Neither a terrorist attack nor the action of a “rogue state”, as the White House puts it, was needed. A simple mistake by an InterNic operator, the company that controlled registration of .com, .org and .net, while updating data bases, was enough to “blind” the e-mail traffic of millions of users one disastrous day in 1996. The problem was solved thanks to the Universidad de Los Andes de Venezuela. This institution was a node of the backbone network of the Internet via Comsat (linked via satellite) and redirected the e-mail traffic and restored the service. The US has never said what this “little favour” represented in economic terms.

This tiny slip could point to another category of potential enemies: hackers. But, given the way they operate, it is difficult to imagine them getting involved in the costly business of sending satellites into space to attack those that are already in orbit there. It would be much cheaper to send them off course via a cheap computer, something, which according to unofficial British sources, has already happened to one of her spy satellites. What use would it have been for it to have been armed to the teeth with particle beams or canons of neutrons? What neighbourhood would it have fired on when it detected its guiding system being palpated? If this story is true and those responsible have yet to be found, then what are the most efficient safety measures in a world where there are more and more interconnected computers which are more and more dependent on satellite communication? What would prevent the knock-on effect in the information structure which exploding one of these artefacts would result in?

In the second place, then, the most efficient cautionary measure –and the most peaceful– would be for all of us, countries, institutions, companies and citizens, to form part of the same communications infrastructure, both up there in the heavens and below here on earth. We would all share the same interest in protecting it because we all depend to the same extent on the way it works. This is obviously not what concerns those at the Pentagon. The fundamental preoccupation there is that, “If they can’t attack us with their tanks and planes, then they will definitely try to destroy our space system”. This is the logic underlying the financing of the missile shield and the numerous initiatives this involves in space.

If he carries on down this path, the main weapon Bush will construct is a boomerang that will fly straight back at him. The money that asphyxiated the Soviet empire, could now become the noose around his neck (as well as those that follow his lead), because the Cold War is over and the world, one way or the other, is taking on a multi-polar form, both in terms of its powers, as well as the different layers of politics that are becoming part of the Knowledge Society.
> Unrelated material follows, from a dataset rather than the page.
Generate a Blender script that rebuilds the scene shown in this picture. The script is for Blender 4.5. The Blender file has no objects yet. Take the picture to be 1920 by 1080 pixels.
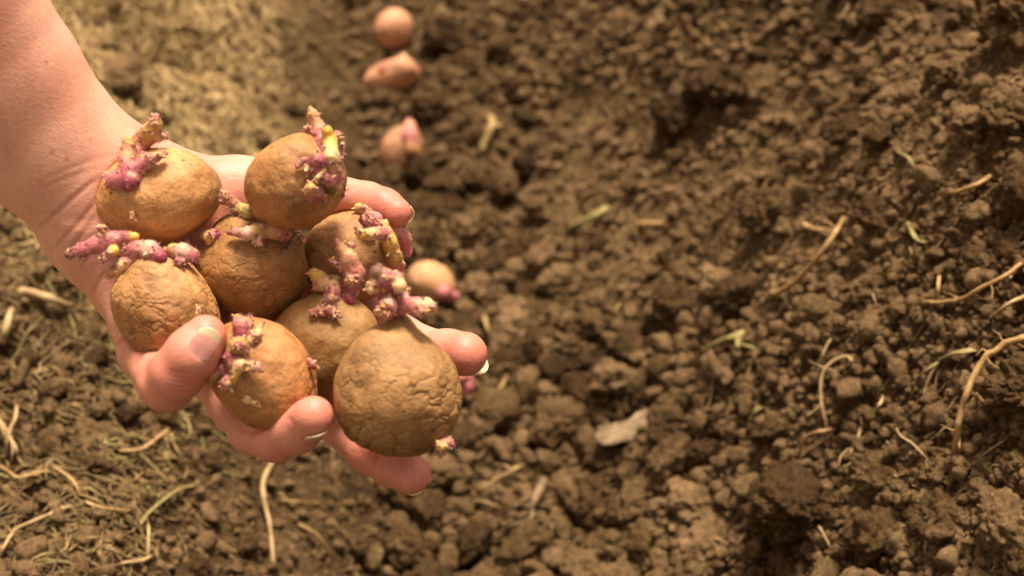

In an interview published in the Spanish newspaper El País a year ago (25/8/00), Vernon Walters, former head of the CIA and US ambassador to Germany when the Wall, which was meant to last a century, inexplicably came down, described the debacle of the USSR like this, ” Shortly after being appointed president, Ronald Reagan called a number of meetings to discuss, let’s call it, the state of the world. I attended these meetings as vice-director of the CIA. When his assessors talked about Russia he asked, “Could we use nuclear weapons against them?”. His assessors, as one would expect, advised him against this course of action: too many people would die in the process. Then Reagan asked, “Would we win a conventional war against them?”. The general consensus was that the conventional Soviet army was extremely powerful and that victory could not be guaranteed. Then Reagan asked what it was that the US had that Russia didn’t. And he answered that question himself: money. And it was money that brought Russia down. […] That was how the Star Wars project, which turned out to be extremely expensive, and other parallel projects, got underway.”

The question now is, who will get their fingers burnt by this new attempt to fill the galaxy with the stars and bar codes of such an imperial flag?